Interview (again): This time in a laundromat

Hey there.

Hey.

We’re doing this again? An interview with yourself?

Yep. I’m stuck for the next 45 minutes and need something to do. So here we are.

So what’s going on?

Well, I’m sitting in a laundromat washing spandex.

Umm… Dare I ask?

It’s for auditions tomorrow. I’ll be directing The Tempest for Shakespeare in Clark Park with Catharine Slusar as Prospero and Catherine Palfinier as Caliban. It’s the first time in a while I’ve directed for any entity other than my own. I’m excited and a little nervous.

So what’s with the spandex?

Well, during Lady M I had a lot of ideas about the witches materializing out of the set. A human body pushed into stretchy fabric creates an interesting shape – something clearly human but smoothed out. Like a neutral mask for the whole body.

In the first iteration of the show we didn’t really get to implement a lot of the experiments we explored in rehearsals. When thinking about Tempest I was interested in stage elements that felt genuinely magical. I really liked the idea that Ariel, the spirit imprisoned by Prospero, could appear and disappear magically by using this material in the set design.

Sounds fun.

Yeah. I’m pretty psyched actually about getting to come back to a previous idea I didn’t get to take to its fullest vision.

So, I have to ask. You wrote before about being really freaked about the audition culling process. How’d it go?

I know I had a lot of apprehension. I still don’t know how I feel about the cold call submission thing, but I have to say, there were some pretty amazing people that showed up for the first round. I’m psyched to see the folks that are coming to this next one.

So maybe auditions aren’t so bad?

Maybe. I always wish there was more time. And it reminds me how much scheduling sucks. But on the whole, yeah, it’s been awesome to see all the talented folks that I had no idea lived in this city. It’s a little humbling in a way.

How do you mean?

It’s easy as one starts to transition out of newbie status (oh the eternal emerging artist) to feel like you know everything that’s out there. It’s nice to remember that the landscape of the arts community is always growing and changing. That once I was part of that new groundswell and less than a decade later there’s a whole new “generation” of artists to discover.

So I get why you’re using the spandex. Why are you washing it?

Swim Pony bought all this spandex for SURVIVE! We turned a dirty basement into this:

green hub

(Thanks JJ Tiziou for the photo ww.jjtiziou.net)

Those light up walls? A million miles of spandex. Since then it’s been sitting in my basement. It’s not nice to make people roll around in smelly fabric.

And there’s no one else to wash it?

It’s a glamorous life I lead.

So what are you looking for from the people that come in?

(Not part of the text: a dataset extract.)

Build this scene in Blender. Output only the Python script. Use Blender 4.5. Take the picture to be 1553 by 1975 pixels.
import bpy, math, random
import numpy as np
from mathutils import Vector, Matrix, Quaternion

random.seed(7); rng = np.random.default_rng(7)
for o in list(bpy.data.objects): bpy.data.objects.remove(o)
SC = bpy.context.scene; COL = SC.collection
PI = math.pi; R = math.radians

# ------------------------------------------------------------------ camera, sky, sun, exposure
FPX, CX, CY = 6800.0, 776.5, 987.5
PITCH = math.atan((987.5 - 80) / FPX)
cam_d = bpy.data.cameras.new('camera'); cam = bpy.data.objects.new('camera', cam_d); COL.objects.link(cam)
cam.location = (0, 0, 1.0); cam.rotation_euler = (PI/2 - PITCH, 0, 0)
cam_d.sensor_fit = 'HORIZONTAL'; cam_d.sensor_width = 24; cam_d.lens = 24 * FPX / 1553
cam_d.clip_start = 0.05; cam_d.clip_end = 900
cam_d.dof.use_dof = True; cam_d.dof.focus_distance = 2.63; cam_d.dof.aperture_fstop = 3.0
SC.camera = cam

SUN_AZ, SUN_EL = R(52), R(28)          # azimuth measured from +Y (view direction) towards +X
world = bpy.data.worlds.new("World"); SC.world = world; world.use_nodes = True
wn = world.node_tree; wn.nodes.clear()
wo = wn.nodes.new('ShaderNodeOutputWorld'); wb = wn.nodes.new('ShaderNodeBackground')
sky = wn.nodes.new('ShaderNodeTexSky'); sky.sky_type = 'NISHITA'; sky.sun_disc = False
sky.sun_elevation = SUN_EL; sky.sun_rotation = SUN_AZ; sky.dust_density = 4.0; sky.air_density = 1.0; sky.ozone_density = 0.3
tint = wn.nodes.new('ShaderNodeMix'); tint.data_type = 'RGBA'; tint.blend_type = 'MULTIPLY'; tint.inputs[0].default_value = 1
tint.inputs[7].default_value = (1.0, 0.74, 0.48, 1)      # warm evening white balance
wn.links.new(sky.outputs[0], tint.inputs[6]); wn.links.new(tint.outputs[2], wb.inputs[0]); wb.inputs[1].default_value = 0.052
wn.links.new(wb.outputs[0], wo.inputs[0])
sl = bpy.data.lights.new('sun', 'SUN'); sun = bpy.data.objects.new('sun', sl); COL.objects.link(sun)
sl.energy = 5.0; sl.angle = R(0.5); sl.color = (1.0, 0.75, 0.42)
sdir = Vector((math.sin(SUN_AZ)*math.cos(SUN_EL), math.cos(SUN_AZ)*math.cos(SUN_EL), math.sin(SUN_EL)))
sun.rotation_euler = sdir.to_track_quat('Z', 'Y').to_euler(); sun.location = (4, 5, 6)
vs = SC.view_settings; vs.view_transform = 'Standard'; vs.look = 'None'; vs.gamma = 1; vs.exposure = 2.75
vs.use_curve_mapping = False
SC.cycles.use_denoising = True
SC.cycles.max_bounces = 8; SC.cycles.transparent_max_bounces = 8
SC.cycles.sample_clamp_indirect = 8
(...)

Hmmm. I don’t know exactly how to answer that. It’s the funny thing about collaborators, if you knew exactly what you wanted you’d just go out and get it, right? But sometimes you just meet someone and you know that they have some quality that inspires or challenges you in a way that you need.

So when I think about what I’m looking for, I want to create some space for people to be as much of themselves as possible. To bring in whatever of themselves they are most excited to show. The rest will be the chemistry of how I do what I do with how they do the same.

Anything else?

Nope. The fabric is done and I need to go take it out of the dryer.